The official account of the gay "honey trap" set by the KGB in 1955 to blackmail a British naval attaché into revealing defence secrets for seven years is revealed for the first time today in government papers.

John Vassall, the son of an Anglican vicar who became a junior official in the British embassy in Moscow and subsequently one of the KGB's most useful Cold War spies, was photographed taking part in a gay orgy after he was befriended by a Soviet agent working inside the diplomatic mission as a young man.

In return for regular payments, the naval clerk, whose codename was Miss Mary, then passed a succession of classified papers to his KGB minders after he returned to London, including details of British torpedoes and anti-submarine devices, until he was finally arrested at his Westminster flat in September 1962.

In a statement provided to Special Branch after officers raided his flat in Dolphin Square, the exclusive Thameside apartment complex favoured by politicians and for several years Princess Anne, Vassall explained how he had become friends with a Russian interpreter, Sigmund Mikhailsky, shortly after he arrived in Moscow in 1954.
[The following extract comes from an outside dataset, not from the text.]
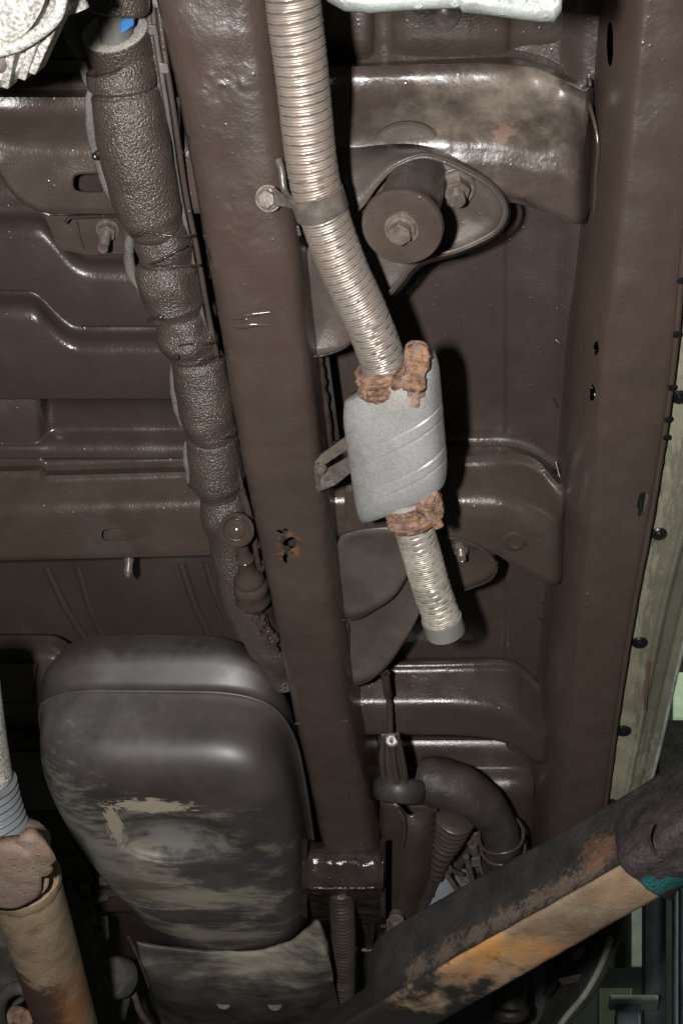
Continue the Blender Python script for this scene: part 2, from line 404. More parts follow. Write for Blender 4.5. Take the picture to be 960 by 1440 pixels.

After three months, Mikhailsky, who was a KGB plant, one night introduced Vassall, then aged 30, to a group of male friends who invited the Briton to join them for dinner in a private room at a restaurant two streets from the Bolshoi Theatre.

Vassall said: "We had drinks, a large dinner and I was plied with very strong brandy and after half an hour I remember everybody taking off their jackets and somebody assisted me to take off mine. In one corner there was a large divan.
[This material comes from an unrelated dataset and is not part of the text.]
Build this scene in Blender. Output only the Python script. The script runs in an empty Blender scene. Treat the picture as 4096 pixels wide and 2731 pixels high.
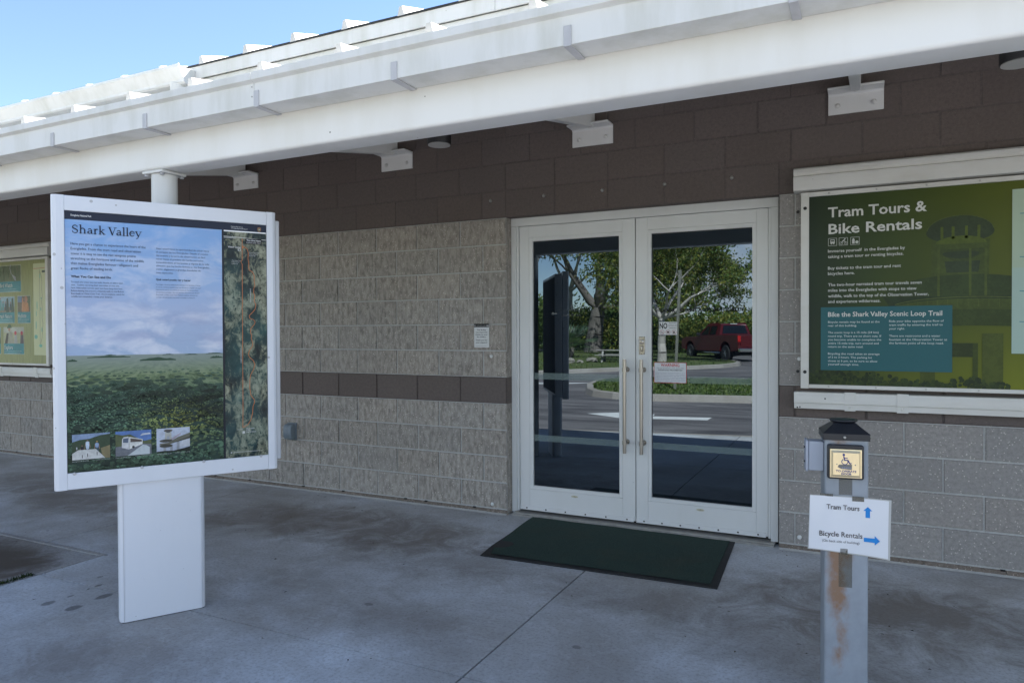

"I remember the lighting was very strong and gradually most of my clothes were removed. I remember two or three people getting on to the bed with me, all in a state of undress. Then certain compromising sexual actions took place. I remember someone in the party taking photographs."

The documents released at the National Archives in Kew, west London, come from Vassall's Old Bailey trial, which was partly heard behind closed doors to protect state secrets.
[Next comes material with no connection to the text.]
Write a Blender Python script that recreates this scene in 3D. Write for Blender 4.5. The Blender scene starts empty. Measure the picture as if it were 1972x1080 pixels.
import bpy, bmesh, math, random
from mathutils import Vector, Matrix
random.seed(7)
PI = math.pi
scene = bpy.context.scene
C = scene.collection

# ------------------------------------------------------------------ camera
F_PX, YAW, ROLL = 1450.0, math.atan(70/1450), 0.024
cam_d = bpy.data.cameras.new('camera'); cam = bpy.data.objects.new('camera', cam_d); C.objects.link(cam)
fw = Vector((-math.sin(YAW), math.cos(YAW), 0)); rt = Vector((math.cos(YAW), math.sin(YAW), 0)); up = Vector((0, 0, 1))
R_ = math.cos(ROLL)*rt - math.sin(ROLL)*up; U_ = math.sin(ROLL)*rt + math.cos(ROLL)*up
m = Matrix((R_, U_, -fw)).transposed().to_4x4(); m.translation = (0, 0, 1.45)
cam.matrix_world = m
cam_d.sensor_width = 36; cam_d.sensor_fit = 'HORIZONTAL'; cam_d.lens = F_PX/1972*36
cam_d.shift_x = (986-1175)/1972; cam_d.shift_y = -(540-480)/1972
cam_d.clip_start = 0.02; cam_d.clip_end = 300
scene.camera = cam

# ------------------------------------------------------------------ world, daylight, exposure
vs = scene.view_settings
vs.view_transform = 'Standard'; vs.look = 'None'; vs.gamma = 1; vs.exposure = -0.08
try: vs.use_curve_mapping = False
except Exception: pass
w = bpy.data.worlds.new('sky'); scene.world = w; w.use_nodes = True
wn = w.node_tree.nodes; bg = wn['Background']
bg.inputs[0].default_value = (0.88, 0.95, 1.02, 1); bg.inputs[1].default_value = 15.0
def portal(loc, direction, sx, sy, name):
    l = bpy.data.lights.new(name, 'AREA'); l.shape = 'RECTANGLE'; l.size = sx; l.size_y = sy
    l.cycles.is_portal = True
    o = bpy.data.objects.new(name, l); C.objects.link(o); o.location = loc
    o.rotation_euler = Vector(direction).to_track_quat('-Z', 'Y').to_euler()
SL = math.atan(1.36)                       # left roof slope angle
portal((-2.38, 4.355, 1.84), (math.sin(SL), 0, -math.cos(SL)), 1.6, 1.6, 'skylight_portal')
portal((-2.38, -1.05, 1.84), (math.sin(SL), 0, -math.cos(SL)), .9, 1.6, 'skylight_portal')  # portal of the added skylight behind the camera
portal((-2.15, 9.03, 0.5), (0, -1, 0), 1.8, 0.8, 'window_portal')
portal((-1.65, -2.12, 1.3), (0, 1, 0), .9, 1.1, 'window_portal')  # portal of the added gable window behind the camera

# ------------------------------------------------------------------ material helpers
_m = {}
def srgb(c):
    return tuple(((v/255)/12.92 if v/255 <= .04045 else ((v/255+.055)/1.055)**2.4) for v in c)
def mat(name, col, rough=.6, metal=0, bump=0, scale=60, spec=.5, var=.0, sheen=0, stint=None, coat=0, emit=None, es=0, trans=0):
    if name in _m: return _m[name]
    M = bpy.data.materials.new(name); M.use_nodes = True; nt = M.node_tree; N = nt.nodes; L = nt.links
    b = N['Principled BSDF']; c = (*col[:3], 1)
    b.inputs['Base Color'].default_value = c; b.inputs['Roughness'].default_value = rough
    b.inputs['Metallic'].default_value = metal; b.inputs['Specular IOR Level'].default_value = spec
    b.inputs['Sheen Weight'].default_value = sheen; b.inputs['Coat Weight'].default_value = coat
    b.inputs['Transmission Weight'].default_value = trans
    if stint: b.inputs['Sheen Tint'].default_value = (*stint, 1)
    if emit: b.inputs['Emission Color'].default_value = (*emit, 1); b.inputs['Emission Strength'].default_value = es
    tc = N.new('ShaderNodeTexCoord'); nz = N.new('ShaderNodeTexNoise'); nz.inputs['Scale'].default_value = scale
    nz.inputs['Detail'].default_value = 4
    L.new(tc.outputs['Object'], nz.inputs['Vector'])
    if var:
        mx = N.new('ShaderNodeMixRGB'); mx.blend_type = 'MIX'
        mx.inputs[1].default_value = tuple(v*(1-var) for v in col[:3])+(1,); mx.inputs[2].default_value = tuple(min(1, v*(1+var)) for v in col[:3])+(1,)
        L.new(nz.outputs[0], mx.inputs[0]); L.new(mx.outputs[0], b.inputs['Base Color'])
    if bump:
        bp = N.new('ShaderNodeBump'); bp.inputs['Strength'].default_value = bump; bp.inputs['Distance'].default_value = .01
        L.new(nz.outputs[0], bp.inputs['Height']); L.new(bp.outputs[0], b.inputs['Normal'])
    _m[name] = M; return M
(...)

Vassall was later approached by more KGB agents who threatened him with being stripped of his diplomatic immunity and put on trial for breaking Russian laws banning homosexuality. After giving into the Soviet blackmail, the civil servant led a double life while working at the Ministry of Defence as secretary to a junior minister, Thomas Galbraith, the son of a Scottish peer who eventually successfully sued for libel over claims that he was one of Vassall's lovers.

In return for his services, which were suspended in 1961 after the discovery of another Soviet spy ring in London, Vassall was paid by the KGB between £500 and £700 a year (equivalent to £8,000 to £10,000 today) in bundles of £5 notes.

The arrest of Vassall following a tip off to MI6 by Soviet defectors embarrassed the government and an inquiry was held into how he had managed to operate undetected for so long. The civil servant was sentenced to 18 years after pleaded guilty to espionage offences under the Official Secrets Act. He died in 1996.

For his part, Vassall, who insisted he had no Communist sympathies, told Special Branch that he regretted his actions but insisted he had been trying to avert conflict between the West and the Soviet bloc.